Il m’accompagne au quotidien, sur mon bureau, dans une pile de livres de poésie, de physique, de littérature, de médecine et d’histoire, avec une photo de mon père et de Gyula Obersovszky, son ami, poète également. Alors, j’ai pris le livre entre mes mains, je l’ai ouvert, un petit carton jauni se trouvait à l’intérieur, et je découvris avec stupeur et émotion l’écriture d’un autre poète : « voir page 61., 34, page 99, bas… » c’était l’écriture de mon père qui m’indiquait « La complainte tardive » ou De l’air disait le poète, De l'air, dont voici un extrait…
De l’air
… Qui m'interdit de dire ce qui m'intriguait
sur le chemin de mon retour ?
sur la pelouse une obscurité tiède se posait,
embruns de velours,
et sous mes pieds, les feuilles s’agitaient,
enfants roués de coups, elles maugréaient les feuilles maigres.
À la ronde, les ronces se tenaient aux aguets, accroupies,
aux bords de la ville.
le vent de l'automne bronchait parmi elles, attentif.
Ce terroir glacial
épiait les réverbères d’un air méfiant ;
du lac un canard effarouché s'envola en cancanant
là où je passais mon chemin lentement.
Déjà j’ai pensé : il pourrait fondre sur moi, qui sait,
Ce paysage est si désert à présent.
Attila Joszef
Le miroir de l’autre
Ed. Orphée La Différence
Éditions UNESCO
Peut-être n’est-ce que moi qui trouve ces vers si beaux, si profonds de tristesse et de mélancolie, si… Hongrois.
Peut-être cette mélancolie coule dans mes veines naturellement, comme un ADN héréditaire et millénaire, celui d’un peuple différent en plein milieu d’une Europe de l’Est semblable par la langue. Notre culture si belle, si riche, si flamboyante que les «Occidentaux», comme les appelait mon père, ignorent et jugent sans connaître. Mais avant de juger un peuple, il faut apprendre, il faut comprendre, il faut aimer, mais je crains que le verbe apprendre appartienne désormais à un passé où l’on aimait encore la diversité, quand à celui d’aimer, il est désormais remplacé par la peur qui se meut en haine.
J’ai cheminé un long moment, les coquelicots pointaient dessus la terre, ils contrastaient, complémentaires, sur le maïs transgénique jeune et vert appelé vers le soleil et caressé par ce frais vent de printemps. Mon chien, que j’ai dressé par la caresse, gambadait librement, poursuivant un couple de canards qui profitait d’une promenade bucolique printanière, avant de rejoindre, comme dans le poème, en cancanant, le bord de la rivière.

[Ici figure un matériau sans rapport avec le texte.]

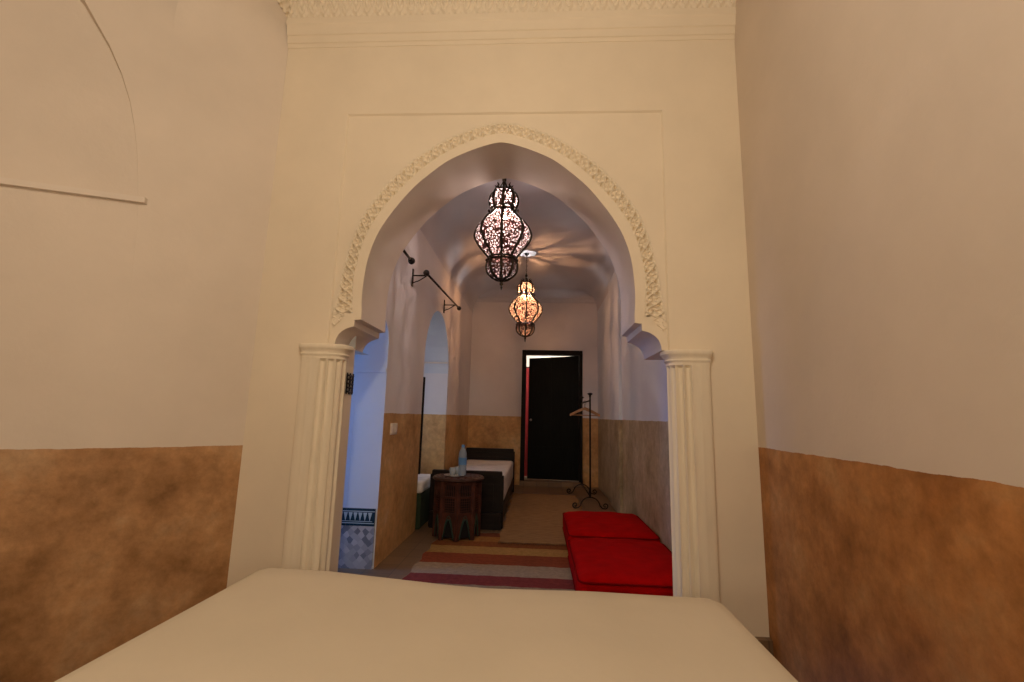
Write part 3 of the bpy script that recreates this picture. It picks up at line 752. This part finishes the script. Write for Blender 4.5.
def lantern(name, x, y, z0, sc, zc, lat, label, a0, ztop_light, bulb_mat):
    t = thing(name, label, 'lantern', (x, y, z0), radians(a0), group='pierced metal lanterns hanging in the archway axis')
    t.scale = (sc, sc, sc)
    def gore(prof, part):
        for k in range(8):
            bm = B(); rows = []
            for r, z in prof:
                row = []
                for q in range(5):
                    a = 2 * pi * (k + q / 4) / 8; rr = r * .985 * (1 + .02 * sin(pi * q / 4)) * (cos(pi / 8) / max(cos(pi / 8), cos((q / 4 - .5) * pi / 4)) * .5 + .5)
                    row.append(bm.verts.new((rr * cos(a), rr * sin(a), z)))
                rows.append(row)
            for A, C_ in zip(rows, rows[1:]):
                for q in range(4): bm.faces.new((A[q], A[q + 1], C_[q + 1], C_[q]))
            obj(part, bm, lat, t, True)
    gore(BULGE, 'glass_panel'); gore(DOME, 'dome_panel')
    gore(BOWL, 'bowl_panel')
    for k in range(8):
        a = 2 * pi * k / 8; bm = B()
        P = [(r * cos(a), r * sin(a), z) for r, z in DOME + BULGE + BOWL]
        tube(bm, P, .0115, 6)
        # small leaf at the shoulder and curl at the collar
        lathe(bm, [(.001, -.016), (.012, 0), (.001, .02)], (.118 * cos(a), .118 * sin(a), .588), 8)
        lathe(bm, [(.001, -.014), (.011, 0), (.001, .016)], (.124 * cos(a), .124 * sin(a), .17), 8)
        obj('rib', bm, M_BRASS, t, True)
    for z, r in ((.605, .099), (.58, .097), (.185, .111), (.163, .116), (.012, .03)):
        bm = B(); tube(bm, [(r * cos(2 * pi * q / 32), r * sin(2 * pi * q / 32), z) for q in range(32)], .008, 6, True); obj('ring', bm, M_BRASS, t, True)
    for zc_, rr in ((.5925, .1), (.174, .114)):   # scalloped collars between the paired rings
        bm = B(); tube(bm, [(rr * cos(2 * pi * q / 64), rr * sin(2 * pi * q / 64), zc_ + .011 * cos(pi * q / 4)) for q in range(64)], .0045, 5, True); obj('scalloped_collar', bm, M_BRASS, t, True)
    bm = B(); tube(bm, [(.055 * cos(2 * pi * q / 24), .055 * sin(2 * pi * q / 24), .768) for q in range(24)], .007, 6, True)
    for k in range(8):
        a = 2 * pi * k / 8; tube(bm, [(.052 * cos(a), .052 * sin(a), .768), (.072 * cos(a), .072 * sin(a), .782), (.060 * cos(a), .060 * sin(a), .798), (.075 * cos(a), .075 * sin(a), .812)], [.007, .010, .008, .003], 6)
    obj('crown', bm, M_BRASS, t, True)
    bm = B()
    for k in range(4):
        a = 2 * pi * k / 4 + .4; tube(bm, [(.054 * cos(a), .054 * sin(a), .77), (.03 * cos(a), .03 * sin(a), .80), (0, 0, .86)], .004, 5)
    lathe(bm, [(.006, .84), (.016, .85), (.018, .87), (.008, .885), (.006, .90)], n=12)
    obj('hanger', bm, M_BRASS, t, True)
    bm = B(); lathe(bm, [(.03, .018), (.032, .008), (.018, -.002), (.010, -.012), (.016, -.025), (.006, -.04), (.010, -.05), (.001, -.075)], n=14); obj('finial', bm, M_BRASS, t, True)
    # chain up to the ceiling
    bm = B(); z = .90; k = 0; top = (zc - z0) / sc
    while z < top - .02:
        zz = min(.034, top - z)
        P = [(.0075 * cos(q * pi / 4) * (1 if k % 2 else 0), .0075 * cos(q * pi / 4) * (0 if k % 2 else 1), z + zz / 2 + (zz / 2 + .003) * sin(q * pi / 4)) for q in range(8)]
        tube(bm, P, .0028, 5, True); z += zz - .004; k += 1
    obj('chain', bm, M_IRON, t, True)
    bm = B(); lathe(bm, [(.012, top - .03), (.03, top - .012), (.034, top)], n=16); obj('ceiling_rose', bm, M_IRON, t, True)
    bm = B(); lathe(bm, [(.004, .90), (.004, .64), (.014, .635), (.014, .60), (.011, .595)], n=10); obj('bulb_holder', bm, M_IRON, t, True)
    bm = B(); lathe(bm, [(.010, .597), (.016, .57), (.021, .55), (.020, .53), (.011, .515), (.001, .511)], n=14); obj('bulb', bm, bulb_mat, t, True)
    return t
lantern('hanging_lantern', L1[0], L1[1], 2.155, 1.0, FH, M_LAT1, 'large rosy-white pierced metal lantern hanging nearest, just behind the archway', 2, 0, M_BULB)
lantern('hanging_lantern', L2[0], L2[1], 2.13, .96, FH, M_LAT2, 'amber-glowing pierced metal lantern farther back, above the line to the dark door', 5, 0, M_BULB)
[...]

Puis, un autre couple se dessinait à l’horizon, à la limite de ce que je pouvais voir, non, en fait, il s’agissait de deux couples, deux chiens, un épagneul breton roux et caractériel, accompagné d’un jeune « border collie » effrayé qui se déplaçait à la manière d’un loup domestiqué, la tête basse, comme soumise par la... peur.

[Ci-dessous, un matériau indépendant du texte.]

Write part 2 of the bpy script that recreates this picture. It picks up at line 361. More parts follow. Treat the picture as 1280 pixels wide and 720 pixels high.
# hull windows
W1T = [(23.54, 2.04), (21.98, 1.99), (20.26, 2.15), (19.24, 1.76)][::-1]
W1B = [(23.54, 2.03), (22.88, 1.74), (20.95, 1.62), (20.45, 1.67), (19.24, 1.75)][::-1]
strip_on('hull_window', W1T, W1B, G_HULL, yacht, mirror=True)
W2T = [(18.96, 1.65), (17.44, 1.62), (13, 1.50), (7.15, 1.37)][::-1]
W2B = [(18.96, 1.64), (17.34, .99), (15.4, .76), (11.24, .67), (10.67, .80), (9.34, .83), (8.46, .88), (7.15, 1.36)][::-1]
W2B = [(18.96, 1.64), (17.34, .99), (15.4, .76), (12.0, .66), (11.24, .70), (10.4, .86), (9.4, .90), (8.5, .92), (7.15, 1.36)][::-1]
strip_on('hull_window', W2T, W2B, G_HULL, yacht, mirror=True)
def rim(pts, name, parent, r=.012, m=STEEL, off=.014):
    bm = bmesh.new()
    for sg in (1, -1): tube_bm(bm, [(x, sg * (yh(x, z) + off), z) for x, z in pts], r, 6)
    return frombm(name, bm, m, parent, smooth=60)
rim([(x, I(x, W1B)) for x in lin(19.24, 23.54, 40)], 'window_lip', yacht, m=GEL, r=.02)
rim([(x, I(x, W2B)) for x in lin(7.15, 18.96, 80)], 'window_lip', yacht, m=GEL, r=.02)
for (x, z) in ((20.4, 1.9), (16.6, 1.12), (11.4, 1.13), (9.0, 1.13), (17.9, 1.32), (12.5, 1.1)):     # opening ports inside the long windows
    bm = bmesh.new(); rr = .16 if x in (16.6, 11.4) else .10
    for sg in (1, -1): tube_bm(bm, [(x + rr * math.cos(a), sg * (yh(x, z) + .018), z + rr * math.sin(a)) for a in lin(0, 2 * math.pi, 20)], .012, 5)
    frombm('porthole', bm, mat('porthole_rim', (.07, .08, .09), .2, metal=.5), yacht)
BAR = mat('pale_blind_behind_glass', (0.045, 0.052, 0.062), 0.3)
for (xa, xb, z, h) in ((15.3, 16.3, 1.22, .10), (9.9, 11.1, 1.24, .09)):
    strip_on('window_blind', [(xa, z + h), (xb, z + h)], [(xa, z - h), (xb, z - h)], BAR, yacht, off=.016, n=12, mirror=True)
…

Les maîtres avaient un certain âge, lui surtout, il devait avoir passé 70 ans, le visage buriné, des mains de fossoyeurs dans l’une desquelles un nerf de bœuf servait à dresser le « border » qui devait obéir sous les coups de cravache de ce maître tortionnaire ; et l’autre maraud s’étonnait que son chien fût craintif, il avait tout compris à l’art d’aimer un animal de compagnie, il voulait se faire aimer absolument en retour, mais par la violence, comme le fait actuellement François Hollande en envoyant la troupe massacrer les étudiants et la jeunesse de ce pays sur les Places de la République des cités françaises, et dans les rues de la capitale, en ce jour de 1er mai 2016.